This article kind of pisses me off.
It's astonishingly backward: first of all the attitude - that moving is in itself a positive good, and that people should pick up and move "just because" is positive, and staying near one's family and friends is negative... is so amazingly bizarre, I have trouble even parsing it.
Really? building a community and remaining in it is bad? Helping to rebuild rather than abandoning everyone else is a sign of laziness? really?
Second, the assertion here is that people are staying put because they're somehow lazy, rather than that staying someplace where you have a support network in hard times is a smart strategy.
That's pretty bass-ackwards. Remember all that worry we had a decade ago about how people were too busy rushing off and no one was making ties to their communities?
Also, the cultural assumptions are not well-examined. Could some of the stick-it-outness have something to do with our newer immigrant cultures? Families that stick together to help themselves move up the economic ladder together?
IMO, if this is true (and let's really see if it is), it could well be something to celebrate - people building stronger communities, stronger relationships with their parents, closer ties with their friends.
I'm getting kind of sick of hearing how this generation is lazy, blah, blah, blah.
Maybe those who had the good fortune to have been born in a time when getting a job was easy and family ties were less valued could think to themselves for a while that maybe, just maybe, the way they did things didn't work out so well for everyone, and perhaps it's time to do things a different way.

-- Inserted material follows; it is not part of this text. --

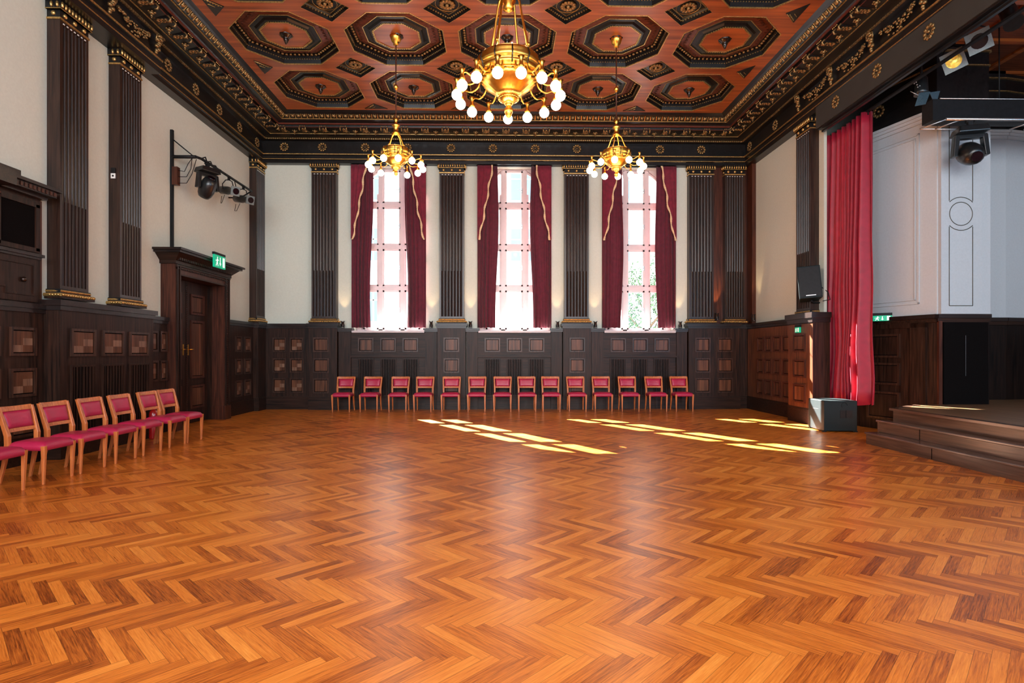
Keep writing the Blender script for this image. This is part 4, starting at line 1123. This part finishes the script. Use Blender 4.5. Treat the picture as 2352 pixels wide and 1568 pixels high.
b = MB('mahog', T); b.box(.0, .06, 0, .05, .56, 2.0); b.m('void').box(.10, L_ - .04, 0, .03, .56, 1.98); b.m('steel').box(.48, .484, .03, .033, 1.05, 1.75); struct(b.build('trim_14'))
# door on the splayed wall
T0_, L_ = seg_frame(*SEG[0])
T = lambda s, d, z: T0_(s + .34, d, z)
b = MB('oak', T); b.box(.55, 1.55, 0, .03, 0, 1.90); dr3 = struct(b.build('door_3'))
panel(T, dr3, .72, 1.38, 1.36, 1.80, .03, 'burl', .04); panel(T, dr3, .72, 1.38, .85, 1.26, .03, 'burl', .04); panel(T, dr3, .72, 1.38, .20, .72, .03, 'burl', .04)
b = MB('brass', T); b.tube([(.66, .03, 1.0), (.66, .08, 1.0), (.76, .08, 1.0)], .01, 6); b.build('door_handle', dr3)
b = MB('oak', T); b.box(1.57, 1.85, 0, .05, 0, 1.98); b.box(.4, 1.85, 0, .05, 1.90, 1.98); struct(b.build('trim_15'))
px_ = T(.62, .06, 1.99)
exit_sign((7.19, 10.52, 2.05), math.radians(-40), .30, .10, 'green running-man exit sign over the dark stage door')
rb_ = MB('oldgold'); 
for k in range(10): a = 2 * PI * k / 10; rb_.ell((.09 * math.cos(a), 0, .09 * math.sin(a)), (.034, .02, .034), 6, 3)
rb_.ell((0, 0, 0), (.03, .03, .03), 6, 3)
o_ = rb_.build('gilt_rosette'); o_.location = T(.95, .03, 6.05); o_.rotation_euler = (0, 0, math.radians(-70)); tag(o_, 'single gilt rosette on the dark frieze above the splayed stage wall', 'rosette')

# stage lighting
t = thing('lighting_bar', 'black boxed lighting bar with steel pipe hanging above the stage', 'lighting bar', (8.4, 9.15, 5.2))
b = MB('black'); b.box(-1.40, 2.5, -.12, .12, .02, .36); b.build('drape', t)
b = MB('steel'); b.tube([(-1.30, -.14, .36), (2.5, -.14, .36)], .010, 6); b.tube([(-1.22, -.16, .02), (2.5, -.16, .02)], .024, 8)
for x in (-1.2, .3): b.tube([(x, -.16, .02), (x - .25, .1, -.04)], .012, 6); b.tube([(x + .25, -.16, .02), (x, .1, -.04)], .012, 6)
b.tube([(-1.45, .1, -.04), (.1, .1, -.04)], .012, 6); b.build('pipe', t)
b = MB('black'); b.tube([(-.2, 0, .36), (-.2, 0, 1.6)], .01, 6); b.tube([(1.8, 0, .36), (1.8, 0, 1.6)], .01, 6); b.build('hanger', t)
def moving_head(loc, rz, label, sc=1.0, tilt=0):
    t = thing('moving_head_light', label, 'stage light', loc, rz)
    t.scale = (sc, sc, sc)
    b = MB('blackgloss'); b.hexa([(-.20, -.15, -.10), (.20, -.15, -.10), (.20, .15, -.10), (-.20, .15, -.10)], [(-.17, -.13, 0), (.17, -.13, 0), (.17, .13, 0), (-.17, .13, 0)]); b.build('base', t, .015)
    b = MB('blackgloss')
    b.box(-.20, .20, -.05, .05, -.17, -.11)
    for sx in (-1, 1): b.hexa([(sx * .20 - .03, -.06, -.42), (sx * .20 + .03, -.06, -.42), (sx * .20 + .03, .06, -.42), (sx * .20 - .03, .06, -.42)], [(sx * .17 - .035, -.05, -.12), (sx * .17 + .035, -.05, -.12), (sx * .17 + .035, .05, -.12), (sx * .17 - .035, .05, -.12)])
    b.build('yoke', t, .012)
    b = MB('blackgloss'); rr = []
    for (y, r) in ((-.20, .07), (-.18, .11), (-.08, .145), (.05, .15), (.15, .13), (.21, .10), (.22, .06)):
        rr.append([(r * math.cos(2 * PI * k / 16), y, r * 1.05 * math.sin(2 * PI * k / 16)) for k in range(16)])
    b.rings(rr); h = b.build('head', t); h.location = (0, 0, -.38); h.rotation_euler = (tilt, 0, 0)
    b = MB('lens'); b.tube([(0, -.225, 0), (0, -.19, 0)], .07, 16); b.build('lens', h)
    b = MB('black'); b.box(-.03, .03, -.03, .03, 0, .09); b.tube([(-.05, 0, .09), (.05, 0, .09)], .03, 8); b.build('clamp', t)
    return t
moving_head((7.60, 9.02, 5.10), math.radians(-15), 'black moving head spotlight hanging under the stage lighting bar', 1.12, .5)
def par(loc, rz, tilt, roll, gel, label):
    t = thing('par_can', label, 'stage light', loc, rz, 'stage lights clamped behind the beam')
    h = bpy.data.objects.new('lamp_head', None)
    b = MB('blackgloss'); rr = []
    for (y, r) in ((.32, .05), (.28, .09), (.10, .10), (-.05, .115)): rr.append([(r * math.cos(2 * PI * k / 16), y, r * math.sin(2 * PI * k / 16)) for k in range(16)])
    b.rings(rr); hd = b.build('housing', t); hd.rotation_mode = 'YXZ'; hd.rotation_euler = (tilt, roll, 0)
    b = MB('gelgrey'); w = .15; r = .105
    N = 16
    for k in range(N):
        a0, a1 = 2 * PI * k / N, 2 * PI * (k + 1) / N
        def sq(a): c, s_ = math.cos(a), math.sin(a); m_ = max(abs(c), abs(s_)); return (w * c / m_, -.065, w * s_ / m_)
        b.poly([(r * math.cos(a0), -.065, r * math.sin(a0)), (r * math.cos(a1), -.065, r * math.sin(a1)), sq(a1), sq(a0)])
        b.poly([(r * math.cos(a0), -.05, r * math.sin(a0)), (r * math.cos(a1), -.05, r * math.sin(a1)), tuple(Vector(sq(a1)) + Vector((0, .015, 0))), tuple(Vector(sq(a0)) + Vector((0, .015, 0)))])
    b.build('gel_frame', hd)
    b = MB(gel); b.lathe([(.0, 0), (.106, .0), (.106, .01)], n=16); g_ = b.build('gel', hd); g_.rotation_euler = (PI / 2, 0, 0); g_.location = (0, -.058, 0)
    b = MB('black'); b.tube([(-.13, .08, 0), (-.14, .05, .10), (-.10, .02, .20), (0, 0, .24), (.10, .02, .20), (.14, .05, .10), (.13, .08, 0)], .010, 6); b.box(-.03, .03, -.03, .03, .24, .32); b.build('yoke', t)
    h and bpy.data.objects.remove(h)
    return t
par((7.10, 8.75, 6.03), math.radians(-28), math.radians(22), math.radians(-20), 'foil', 'square-framed stage light with crumpled yellow gel under the stage beam')
par((7.10, 8.28, 6.08), math.radians(-28), math.radians(22), math.radians(-18), 'lens', 'square-framed stage light with dark lens, above and right of the yellow one')
t = thing('barn_door_light', 'stage light with open grey barn-door flaps above the lighting bar', 'stage light', (7.0, 9.28, 5.80))
b = MB('blackgloss'); b.lathe([(.06, .25), (.09, .2), (.10, 0), (.11, -.06)], n=14); b.build('housing', t)
b = MB('blind')
b.poly([(-.10, -.08, -.06), (.06, -.12, -.06), (-.08, -.2, -.30), (-.20, -.12, -.30)]); b.poly([(.10, -.05, -.04), (.30, -.02, .0), (.20, -.05, -.26)]); o = b.build('barn_door', t); sd = o.modifiers.new('t', 'SOLIDIFY'); sd.thickness = .006
b = MB('steel')
for k in range(10): b.ell((-.18 + .03 * math.sin(k * 2.1) + .02 * k, -.06, .14 - .02 * k), .012, 6, 4)
b.tube([(-.26, -.1, -.05), (-.16, -.14, -.13), (-.08, -.12, -.05)], .006, 5); b.build('safety_chain', t)
b = MB('black'); b.tube([(0, 0, .2), (0, 0, .75)], .02, 8); b.build('hanger', t)
t = thing('flood_light', 'dark tubular stage light at the top right corner of the picture', 'stage light', (7.1, 7.75, 6.15), math.radians(-20))
b = MB('blackgloss'); rr = []
for (y, r) in ((.25, .07), (.2, .10), (-.15, .11), (-.2, .12)): rr.append([(r * math.cos(2 * PI * k / 14), y, r * math.sin(2 * PI * k / 14)) for k in range(14)])
b.rings(rr); o = b.build('housing', t); o.rotation_euler = (1.0, 0, 0)
b = MB('steel'); b.tube([(-.12, -.05, .1), (-.05, -.08, .16), (.02, -.05, .14)], .008, 5); b.build('yoke', t)
b = MB('black'); b.tube([(0, 0, .1), (0, 0, .68)], .02, 8); b.build('hanger', t)
t = thing('stage_pipe', 'black horizontal lighting pipe behind the beam carrying stage lights', 'lighting pipe', (7.1, 5.8, 6.42))
b = MB('black'); b.tube([(0, -3, 0), (0, 5, 0)], .024, 8); b.build('pipe', t)
b = MB('black')
for y in (-2, 1, 4.2): b.tube([(0, y, 0), (0, y, .36)], .012, 6)
b.build('hanger', t)

# ------------------------------------------------------------------ lighting bracket on the left wall
t = thing('lighting_bracket', 'black wall pole with long arm carrying stage lights above the left door', 'lighting bracket', (XLw, 10.90, 3.36))
Q = lambda x, y, z: (x - XLw, y - 10.75 , z - 3.36)
b = MB('black'); b.box(.0, .05, -.025, .025, 0, 2.33); b.build('pole', t)
b = MB('black', Q)
b.tube([(-6.25, 10.75, 5.18), (-5.80, 10.75, 5.18)], .032, 6); b.tube([(-6.25, 10.75, 5.52), (-5.86, 10.75, 5.2)], .012, 6)
b.tube([(-5.80, 10.75, 5.18), (-5.80, 10.95, 5.21), (-5.80, 13.15, 5.21)], .026, 8); b.tube([(-5.80, 13.15, 5.21), (-6.0, 13.02, 5.02), (-6.26, 13.0, 5.02)], .018, 6); b.tube([(-5.8, 12.3, 5.21), (-6.0, 12.9, 5.03)], .010, 6)
b.build('arm', t)
b = MB('mahog'); b.box(.05, .15, -.05, .05, 1.28, 1.62); b.build('junction_box', t)
b = MB('black', Q)
b.tube([(-6.14, 10.75, 4.92), (-6.02, 10.75, 4.9), (-5.95, 10.75, 5.05), (-5.88, 10.76, 5.16)], .007, 5); b.tube([(-6.14, 10.75, 4.8), (-5.98, 10.75, 4.8), (-5.9, 10.75, 4.95), (-5.88, 10.76, 5.16)], .007, 5)
b.tube([(-6.14, 10.75, 4.68), (-5.98, 10.75, 4.68), (-5.88, 10.75, 4.85), (-5.80, 10.76, 5.14)], .007, 5)
for k in range(6): b.tube([(-5.80, 10.95 + .2 * k, 5.22), (-5.78, 11.05 + .2 * k, 5.28 - .02 * k), (-5.80, 11.15 + .2 * k, 5.22)], .012, 5)
b.build('cable', t)
moving_head((-5.80, 11.32, 5.10), math.radians(60), 'black moving head spotlight hanging from the left wall bracket', 1.0, -.9)
def profile_spot(loc, rz, label):
    t = thing('profile_spotlight', label, 'stage light', loc, rz, 'profile spotlights on the left wall bracket')
    b = MB('blackgloss'); rr = []
    for (y, r) in ((.30, .06), (.28, .085), (.02, .085), (0, .07), (-.22, .07), (-.24, .075)): rr.append([(r * math.cos(2 * PI * k / 14), y, r * math.sin(2 * PI * k / 14)) for k in range(14)])
    b.rings(rr); hd = b.build('barrel', t); hd.rotation_euler = (math.radians(12), 0, 0); hd.location = (0, 0, -.28)
    b = MB('gelgrey'); b.box(-.095, .095, -.27, -.24, -.095, .095); b.build('gel_frame', hd, .006)
    b = MB('lens'); b.tube([(0, -.285, 0), (0, -.265, 0)], .065, 16); b.build('lens', hd)
    b = MB('black'); b.tube([(-.10, .05, -.26), (-.12, .04, -.16), (-.07, 0, -.07), (0, 0, -.05), (.07, 0, -.07), (.12, .04, -.16), (.10, .05, -.26)], .011, 6); b.box(-.02, .02, -.02, .02, -.06, .03); b.build('yoke', t)
    b = MB('black'); b.tube([(0, .28, -.35), (0, .32, -.5), (-.1, .1, -.55), (-.15, -.1, -.42)], .006, 5); b.build('cable', t)
profile_spot((-5.80, 12.20, 5.19), math.radians(55), 'nearer black profile spotlight on the left wall bracket, beside the moving head')
profile_spot((-5.80, 12.88, 5.19), math.radians(58), 'farther black profile spotlight at the outer end of the left wall bracket')

# fire extinguisher behind the chairs
t = thing('fire_extinguisher', 'red fire extinguisher standing between the last two chairs by the door', 'fire extinguisher', (-5.86, 9.68, 0))
b = MB('extred'); b.lathe([(.06, 0), (.07, .02), (.07, .42), (.055, .47), (.02, .50)], n=16); b.build('cylinder', t)
b = MB('black'); b.lathe([(.02, .50), (.02, .54)], n=8); b.tube([(0, 0, .53), (.03, -.05, .60)], .010, 6); b.tube([(0, 0, .52), (.06, .05, .5), (.085, .05, .2)], .010, 6); b.build('valve', t)

# extra rear room light is part of the added fill lamps at the top
bpy.context.view_layer.update()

For example, a family who stays close to their sibs and parents, not to mention friends, well, maybe raising a family in that environment will be less difficult for women, with more people to share the child-care. Hmm, never thought of that? Since men still aren't exactly doing half.
Or maybe, staying put rather than moving is because there might be two people, both of whose careers need to be considered, rather than just one, and everyone follows him whenever he feels like picking up and moving. Oh, yeah, that.
It seems to me that this article is just a way of expressing certain prejudices of a certain slice of the community - and doesn't really tell us anything about either the reasons that people are staying put (if they really are). There's lots of economic things to report on out there, can't you NYT writer types find something to do with yourselves?